State Rights

State Rights

The federal governments of many countries ─ definitely in America ─ have hijacked many state rights over the centuries as national governments have continued to grow with states’ tax revenues that feed its ferocious federal appetite to continuously grow the central government at the states’ expense. States have to reclaim their basic rights and bring government back to the people at the local level. Not only in politics, but the basic cost of living by cutting out runway federal government waste.

Family farming is a good example. Agribusiness, facilitated by federal legislation, has decimated family farming, and allowed captains of industry to dominate agriculture. The price we pay for food today is quite detached from the actual cost of producing it. Where the natural pressures of a legitimately free state market would push prices down to reflect a product’s true value, the federal government’s capitalist restrictions on competition allow big business to suck up monopoly profits.

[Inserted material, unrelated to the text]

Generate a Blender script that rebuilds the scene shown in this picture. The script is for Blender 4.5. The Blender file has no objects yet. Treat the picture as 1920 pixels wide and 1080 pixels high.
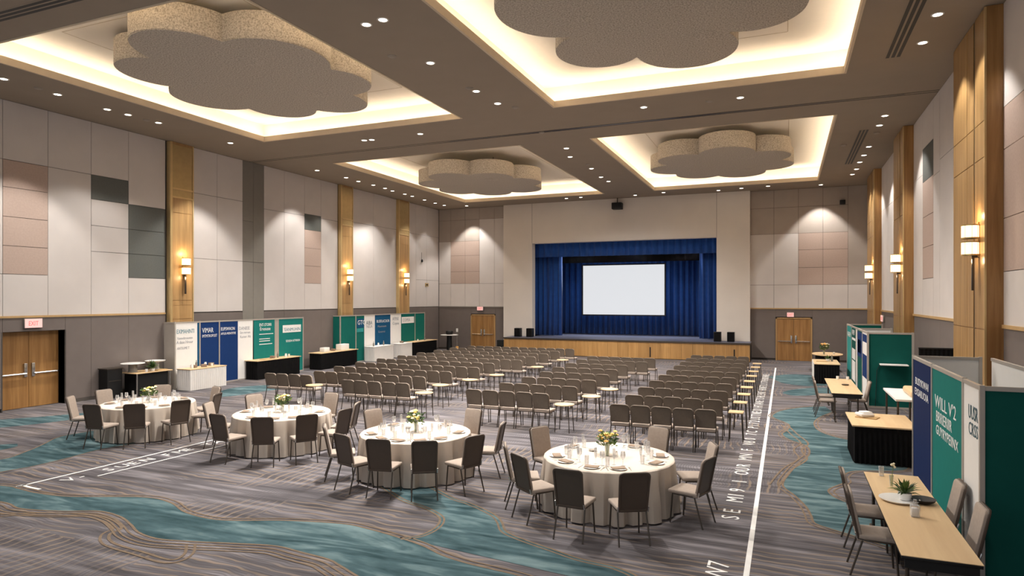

In still another departure from real market state discipline, federal taxpayer-subsidized transport means that most people get their food from hundreds of miles away, rather than hundreds of meters. When the price of oil rises, so does the price of the food that has to make the journey. Is it any wonder city dwellers in America and China are seeing food prices rise?

High energy and transportation costs abroad are starting to bring manufacturing jobs back to America. U.S efficiency also has helped make manufacturing back home more competitive. All that is needed is a few more tax breaks or credits and unemployment will go down.

“I can manufacture combination locks in Milwaukee for less than I can in China,” said Bob Rice, a senior vice president at the largest U.S. padlock manufacturer, Master Lock, at its 90-year-old factory.

Efficiency is the key. The machines in Milwaukee are about 30 times faster than those used at the Chinese factories the company had been buying from, requiring only one-sixth of the workers, more than making up the difference in wages. Systems costs, rather than traditional unit cost analysis, is getting many American firms to boost production at their U.S. factories. A variety of factors are driving the shift, including rising wages in Asia, surging fuel prices and the greater expense and complexity of shipping goods across the Pacific.

The one direction the conservative U.S. Supreme Court is taking that is encouraging is its support of state rights and their right to challenge “the supreme Law of the Land” ─ federal laws.